A specific area where both Haryana and Delhi agree on is the mixing of two drains carrying drinking water and sewage or industrial waste or both in Sonipat district.

Drain number 8 brings potable water to the capital and drain number 6 carries wastewater. The two drains often mix due to overflow or damage to the wall that separates them.

Haryana’s irrigation department is expected to start a tendering process to build a conduit pipeline and prevent the mixing of two drains, officials said.

Haryana government officials also state that the issue is being raised frequently by Delhi because it wants more water to be released into the Yamuna to meet the city’s growing water demand. DJB VC Chadha also said on Tuesday that the city at present receives “much less than the share of water we deserve.”

What is the solution?

Officials in Haryana and also within the DJB state that the Board should increase its capacity to treat ammonia levels in the water.

In a recent meeting, Water Minister Satyendar Jain has directed that ozone-based units to treat ammonia levels up to 4ppm should be installed at Chandrawal and Wazirabad water treatment plants.

The laying of a conduit pipeline to separate drain number 8 and 6 would also reduce pollution of potable water, however, it is not clear when would this be completed.

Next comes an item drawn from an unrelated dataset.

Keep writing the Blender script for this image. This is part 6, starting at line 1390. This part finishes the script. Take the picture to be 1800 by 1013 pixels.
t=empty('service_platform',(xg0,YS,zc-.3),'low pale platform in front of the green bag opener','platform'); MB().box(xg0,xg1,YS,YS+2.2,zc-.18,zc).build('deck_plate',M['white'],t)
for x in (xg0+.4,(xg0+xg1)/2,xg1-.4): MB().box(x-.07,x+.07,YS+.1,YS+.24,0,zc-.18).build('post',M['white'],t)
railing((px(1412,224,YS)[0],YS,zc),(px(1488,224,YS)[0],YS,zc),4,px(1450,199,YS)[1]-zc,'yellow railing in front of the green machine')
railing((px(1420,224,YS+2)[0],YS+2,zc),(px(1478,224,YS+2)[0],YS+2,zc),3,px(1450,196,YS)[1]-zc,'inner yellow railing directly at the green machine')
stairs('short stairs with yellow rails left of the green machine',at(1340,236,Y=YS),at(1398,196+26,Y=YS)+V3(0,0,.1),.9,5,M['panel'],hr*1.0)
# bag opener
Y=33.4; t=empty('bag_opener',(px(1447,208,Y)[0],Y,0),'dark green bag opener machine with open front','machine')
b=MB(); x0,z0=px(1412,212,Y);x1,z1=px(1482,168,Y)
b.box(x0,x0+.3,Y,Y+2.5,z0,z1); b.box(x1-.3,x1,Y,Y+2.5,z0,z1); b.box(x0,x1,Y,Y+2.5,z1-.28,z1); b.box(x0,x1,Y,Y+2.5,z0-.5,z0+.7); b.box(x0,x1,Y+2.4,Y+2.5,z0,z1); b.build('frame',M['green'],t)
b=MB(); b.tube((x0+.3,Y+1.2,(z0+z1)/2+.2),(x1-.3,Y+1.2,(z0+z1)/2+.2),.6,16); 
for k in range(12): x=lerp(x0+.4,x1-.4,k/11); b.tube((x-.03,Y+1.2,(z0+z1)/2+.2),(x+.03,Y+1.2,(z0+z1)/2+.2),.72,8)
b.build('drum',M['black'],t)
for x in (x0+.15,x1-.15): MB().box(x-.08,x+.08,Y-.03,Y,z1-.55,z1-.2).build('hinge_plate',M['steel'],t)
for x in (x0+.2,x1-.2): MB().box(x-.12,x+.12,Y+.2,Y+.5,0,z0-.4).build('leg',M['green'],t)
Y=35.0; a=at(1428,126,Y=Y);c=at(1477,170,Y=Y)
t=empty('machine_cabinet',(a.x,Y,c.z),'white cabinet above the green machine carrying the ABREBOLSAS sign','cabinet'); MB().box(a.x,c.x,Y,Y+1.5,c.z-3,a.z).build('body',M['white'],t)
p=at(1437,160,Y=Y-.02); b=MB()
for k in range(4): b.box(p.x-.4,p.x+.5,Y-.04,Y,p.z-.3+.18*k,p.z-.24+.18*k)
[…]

The National Green Tribunal-appointed Yamuna Monitoring Committee has also said that fast-track approvals should be given to build a conduit.

Moreover, the Committee had also recommended to the Ministry of Jal Shakti earlier this year to rework the 1994 water sharing pact between Uttarakhand, Himachal Pradesh, Haryana, Delhi and Uttar Pradesh.

The recommendation is based on the need to revive the Yamuna by releasing more fresh water into it, which would help maintain a certain environmental flow for the river to sustain its functions throughout the year.